Kathleen Battle and Jessye Norman teamed up with James Levine for this distinctive selection of famous Spirituals. PROGRAM: In That Great Getting Up Morning; Oh, What A Beautiful City; Lord, How Come Me Here; Over My Head / Lil‘ David; I Believe I‘ll Go Back Home / Lordy, Won‘t You Help Me; Ride on, King Jesus; Swing Low, Sweet Chariot / Ride Up in the Chariot; You Can Tell the World; Scandalize My Name; Great day; Oh, Glory; Calvary / They Crucified My Lord; Talk About a Child; Gospel train; My God Is So High; There is a balm in Gilead; He‘s got the whole world in His hands

Kathleen Battle at the Metropolitan Museum

This recital of Kathleen Battle, taped in the Temple of Dendur at the Met Museum in New York. Kathleen Battle presents a selections of famous songs and arias by Gershwin, Handel, Mozart, Strauss and Obradors as well as some spirituals.
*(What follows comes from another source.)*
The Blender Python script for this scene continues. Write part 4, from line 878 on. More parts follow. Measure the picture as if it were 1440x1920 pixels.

Baroque Duet Battle & Marsalis

In this concert, the two superstars, long time admirers of each other´s work, come together to perform in a dramatically lit setting where the music of Bach, Scarlatti and Händel seems to stand outside of time.

Mythodea

The Mythodea concert in Athens, 2001, was a landmark event showcasing Vangelis’s visionary fusion of electronic and orchestral music. Held at the ancient Herodes Atticus Theater, the performance brought to life his composition Mythodea, originally created as the soundtrack for NASA’s Mars Odyssey Mission. Vangelis performed live on synthesizers, joined by the London Metropolitan Orchestra, sopranos Kathleen Battle and Jessye Norman, harpists, the Greek National Opera Chorus, and percussion ensembles Seistron and Typana. The concert combined sweeping electronic soundscapes with classical grandeur, evoking the mystery of space. It remains one of Vangelis’s most iconic performances, celebrating music as a bridge between earth and cosmos.
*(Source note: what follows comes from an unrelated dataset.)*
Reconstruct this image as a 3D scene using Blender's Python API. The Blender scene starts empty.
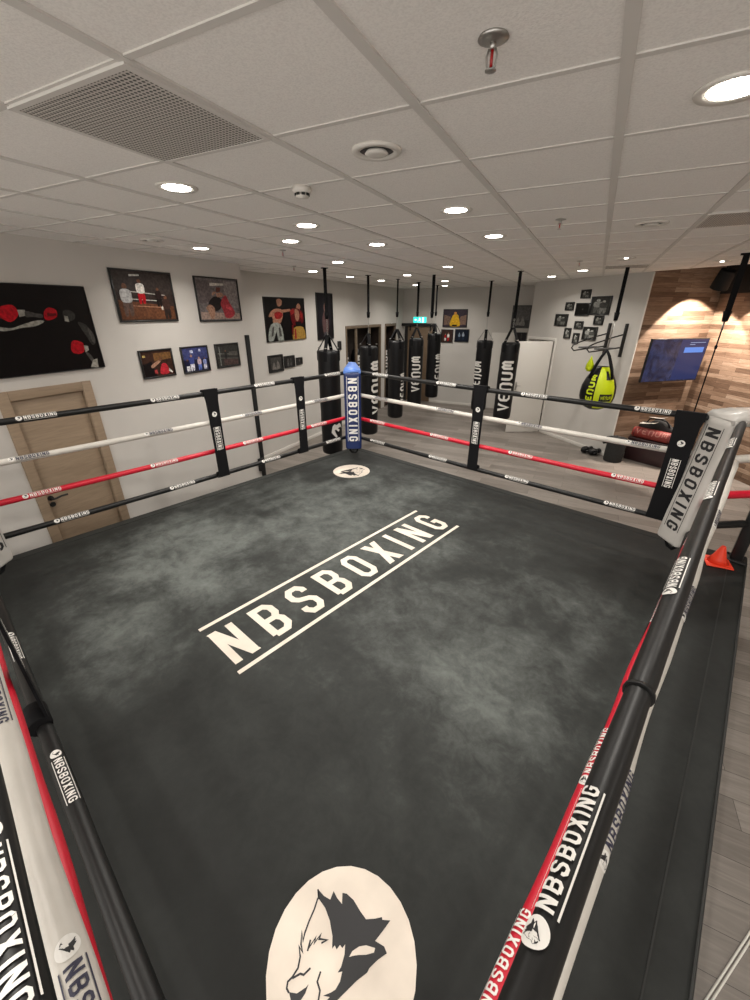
import bpy, bmesh, math, random
from mathutils import Vector, Matrix
random.seed(7)
S = bpy.context.scene
COL = S.collection
PI = math.pi
R = math.radians

# ---------------------------------------------------------------- camera, world, exposure
CAMZ = 2.70
cd = bpy.data.cameras.new('camera'); cam = bpy.data.objects.new('camera', cd); COL.objects.link(cam)
cam.location = (0, 0, CAMZ)
cam.rotation_euler = (PI/2 - 0.439, 0, 0.4669)
cd.sensor_fit = 'VERTICAL'; cd.sensor_height = 24.0; cd.lens = 24.0*402.5/1000.0
cd.clip_start = 0.02; cd.clip_end = 100
S.camera = cam
S.view_settings.view_transform = 'Standard'; S.view_settings.look = 'None'
S.view_settings.exposure = 0.0; S.view_settings.gamma = 1.0
S.view_settings.use_curve_mapping = False
wd = bpy.data.worlds.new('world'); S.world = wd; wd.use_nodes = True
wd.node_tree.nodes['Background'].inputs[0].default_value = (0.92, 0.87, 0.81, 1)
wd.node_tree.nodes['Background'].inputs[1].default_value = 2.35        # fill daylight for the ceiling, through an added window front behind the camera
LAMP_W = 12.3          # watts of each ceiling downlight
LAMP_COL = (1.0, 0.95, 0.88)
LAMP_EMIT = 28.0
SPOT_W = 270.0

# ---------------------------------------------------------------- materials
MATS = {}
def mat(name, col, rough=0.6, metal=0.0, spec=0.5, noise=0.0, scale=20.0, bump=0.0, bscale=200.0, emit=None, estr=0.0, coat=0.0):
    if name in MATS: return MATS[name]
    m = bpy.data.materials.new(name); m.use_nodes = True; MATS[name] = m
    nt = m.node_tree; b = nt.nodes['Principled BSDF']
    b.inputs['Base Color'].default_value = (*col, 1); b.inputs['Roughness'].default_value = rough
    b.inputs['Metallic'].default_value = metal; b.inputs['Specular IOR Level'].default_value = spec
    b.inputs['Coat Weight'].default_value = coat
    if noise > 0:
        tc = nt.nodes.new('ShaderNodeTexCoord'); n = nt.nodes.new('ShaderNodeTexNoise'); n.inputs['Scale'].default_value = scale
        n.inputs['Detail'].default_value = 5
        cr = nt.nodes.new('ShaderNodeMapRange'); cr.inputs['To Min'].default_value = 1-noise; cr.inputs['To Max'].default_value = 1+noise
        cr.inputs['From Min'].default_value = 0.3; cr.inputs['From Max'].default_value = 0.7
        mx = nt.nodes.new('ShaderNodeVectorMath'); mx.operation = 'SCALE'; mx.inputs[0].default_value = col
        nt.links.new(tc.outputs['Object'], n.inputs['Vector']); nt.links.new(n.outputs['Fac'], cr.inputs['Value'])
        nt.links.new(cr.outputs[0], mx.inputs['Scale']); nt.links.new(mx.outputs[0], b.inputs['Base Color'])
    if bump > 0:
        tc = nt.nodes.new('ShaderNodeTexCoord'); n = nt.nodes.new('ShaderNodeTexNoise'); n.inputs['Scale'].default_value = bscale
        bp = nt.nodes.new('ShaderNodeBump'); bp.inputs['Strength'].default_value = bump; bp.inputs['Distance'].default_value = 0.003
        nt.links.new(tc.outputs['Object'], n.inputs['Vector']); nt.links.new(n.outputs['Fac'], bp.inputs['Height'])
        nt.links.new(bp.outputs[0], b.inputs['Normal'])
    if emit:
        b.inputs['Emission Color'].default_value = (*emit, 1); b.inputs['Emission Strength'].default_value = estr
    return m

def ramp(nt, stops):
    r = nt.nodes.new('ShaderNodeValToRGB'); e = r.color_ramp.elements
    while len(e) < len(stops): e.new(0.5)
    for i, (p, c) in enumerate(stops): e[i].position = p; e[i].color = (*c, 1)
    return r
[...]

Carnegie Christmas Hall Concert

The film features thirty musical pieces performed at Carnegie Hall on December 8, 1991. Soloists like Kathleen Battle, Frederica von Stade, and Wynton Marsalis perform on a tiered stage before Christmas-themed panels. The uninterrupted program blends sacred and secular works from various traditions, including jazz, spirituals, European carols, and songs by composers like Hugh Martin and Mel Tormé. Performers also include the Wynton Marsalis Septet, the American Boychoir, and the Orchestra of St. Luke’s under André Previn.

Coronation Mass & Ave Verum Corpus

Saturday, June 29, 1985: Herbert von Karajan and the Wiener Philharmoniker perform Mozart’s Coronation Mass with four of the greatest singers of the decade as part of a mass celebrated by Pope Jean Paul II at the St. Peter’s Basilica in Rome. Ten thousand cardinals, bishops, diplomats from the world over, Italian political figures, and important personalities from the cultural scene are present. Two years earlier in during the pope’s visit to Austria, it was Karajan himself who suggested performing Mozart’s work in a religious service to the great religious leader.